Reminiscing that his grandparents survived Nazism and his parents and siblings lived under Communism, he admitted, as a youth, to chafing at the restrictive lifestyle.  “If things went wrong during these protests, we were putting not only ourselves but our families at risk,” he admits.  “When we cut classes, our teachers knew where we were. Our parents even knew where we were. No one stopped us. I don’t think they could have stopped us”

Unwilling to dwell on the past, he’s eager to tout the virtues and strengths of Slovakia, a country that in 1997 was called by former Secretary of State Madeleine Albright, “the black hole in the heart of Europe.”

OUCH!

Those were fighting words to the Slovaks who, in 2004, joined the European Union and in 2009, because of their growing economic prowess, were invited to adopt the Euro currency, beating “bigger bordering brothers”, Hungary, Poland and the Czech Republic who still use the forint, zloty and koruna.  Therefore, this tiny land-locked country of 5.5 million, the second-poorest in the Euro Zone, sits at the table with a vote as powerful as the other 16 members, including France and Germany.

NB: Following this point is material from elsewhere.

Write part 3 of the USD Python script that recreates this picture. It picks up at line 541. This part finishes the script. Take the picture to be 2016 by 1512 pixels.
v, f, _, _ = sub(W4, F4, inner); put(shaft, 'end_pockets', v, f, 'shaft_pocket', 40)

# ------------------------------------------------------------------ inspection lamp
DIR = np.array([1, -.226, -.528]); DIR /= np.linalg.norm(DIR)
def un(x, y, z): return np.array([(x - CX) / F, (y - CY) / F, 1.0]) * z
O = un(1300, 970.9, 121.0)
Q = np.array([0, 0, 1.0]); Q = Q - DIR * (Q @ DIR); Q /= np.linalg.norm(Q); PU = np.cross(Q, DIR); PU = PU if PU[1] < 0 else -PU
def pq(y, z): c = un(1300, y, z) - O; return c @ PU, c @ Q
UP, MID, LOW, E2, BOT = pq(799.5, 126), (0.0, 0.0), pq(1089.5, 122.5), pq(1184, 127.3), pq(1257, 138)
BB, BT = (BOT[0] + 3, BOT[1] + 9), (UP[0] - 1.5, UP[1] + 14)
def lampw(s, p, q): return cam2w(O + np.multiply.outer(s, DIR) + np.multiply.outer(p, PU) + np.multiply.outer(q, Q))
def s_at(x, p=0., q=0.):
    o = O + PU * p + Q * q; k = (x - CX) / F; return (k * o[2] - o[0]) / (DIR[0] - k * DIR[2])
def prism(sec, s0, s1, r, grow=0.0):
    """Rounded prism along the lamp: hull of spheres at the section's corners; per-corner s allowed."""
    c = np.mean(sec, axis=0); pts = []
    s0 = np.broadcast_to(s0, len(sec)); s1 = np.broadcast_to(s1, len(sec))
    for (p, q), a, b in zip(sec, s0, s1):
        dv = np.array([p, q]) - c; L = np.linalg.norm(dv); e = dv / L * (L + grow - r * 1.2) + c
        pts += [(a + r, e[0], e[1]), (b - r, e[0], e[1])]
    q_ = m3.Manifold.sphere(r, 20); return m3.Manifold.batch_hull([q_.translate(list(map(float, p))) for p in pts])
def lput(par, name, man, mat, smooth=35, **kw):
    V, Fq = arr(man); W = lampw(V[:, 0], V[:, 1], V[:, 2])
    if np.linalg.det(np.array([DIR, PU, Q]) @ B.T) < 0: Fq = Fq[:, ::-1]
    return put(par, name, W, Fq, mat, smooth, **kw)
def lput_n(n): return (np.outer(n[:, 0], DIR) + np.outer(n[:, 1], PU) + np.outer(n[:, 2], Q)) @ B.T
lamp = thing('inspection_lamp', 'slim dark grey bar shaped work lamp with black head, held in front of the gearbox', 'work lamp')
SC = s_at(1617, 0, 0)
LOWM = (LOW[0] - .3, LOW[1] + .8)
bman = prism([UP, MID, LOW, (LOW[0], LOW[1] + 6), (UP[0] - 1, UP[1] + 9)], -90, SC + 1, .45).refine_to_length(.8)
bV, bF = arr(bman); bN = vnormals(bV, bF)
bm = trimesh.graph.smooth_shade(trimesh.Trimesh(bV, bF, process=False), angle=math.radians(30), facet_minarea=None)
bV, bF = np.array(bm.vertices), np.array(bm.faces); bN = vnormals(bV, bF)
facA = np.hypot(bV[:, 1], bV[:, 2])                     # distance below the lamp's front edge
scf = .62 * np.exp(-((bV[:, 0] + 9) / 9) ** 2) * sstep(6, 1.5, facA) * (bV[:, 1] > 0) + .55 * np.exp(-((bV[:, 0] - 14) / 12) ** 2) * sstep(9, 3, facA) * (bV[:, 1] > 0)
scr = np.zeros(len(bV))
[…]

When I was in Slovakia, the jury was still out on whether their government was going to approve, like the other 16 EU members, a collective EU bailout fund to guarantee the debt of their richer neighbors like Greece, Spain and Italy. Although the Slovakian parliament did eventually pass the measure, the Slovakian people are outraged.

Nicholas Kulish, an International Herald Tribune reporter, relates the following:

In a television advertisement for the popular Slovak beer, Alzty Bazant, a grinning Greek man with a paunch stands on a sunny beach, nodding his head,  as the narrator says, “To want to borrow from everyone: That is Greek.” The ad then cuts to a skinny Slovak man, standing in a field, who shakes his head back and forth. “To not want to lend to anyone,” the narrator says, “That is Slovak.” 

 Is it just me or does much of this sound familiar?

 

Bronze Sewer Sculpture. Slovaks have Fun. Photo by Arthur Serating.

Judy and I chatting with Napoleon in Bratislava. He’s fine.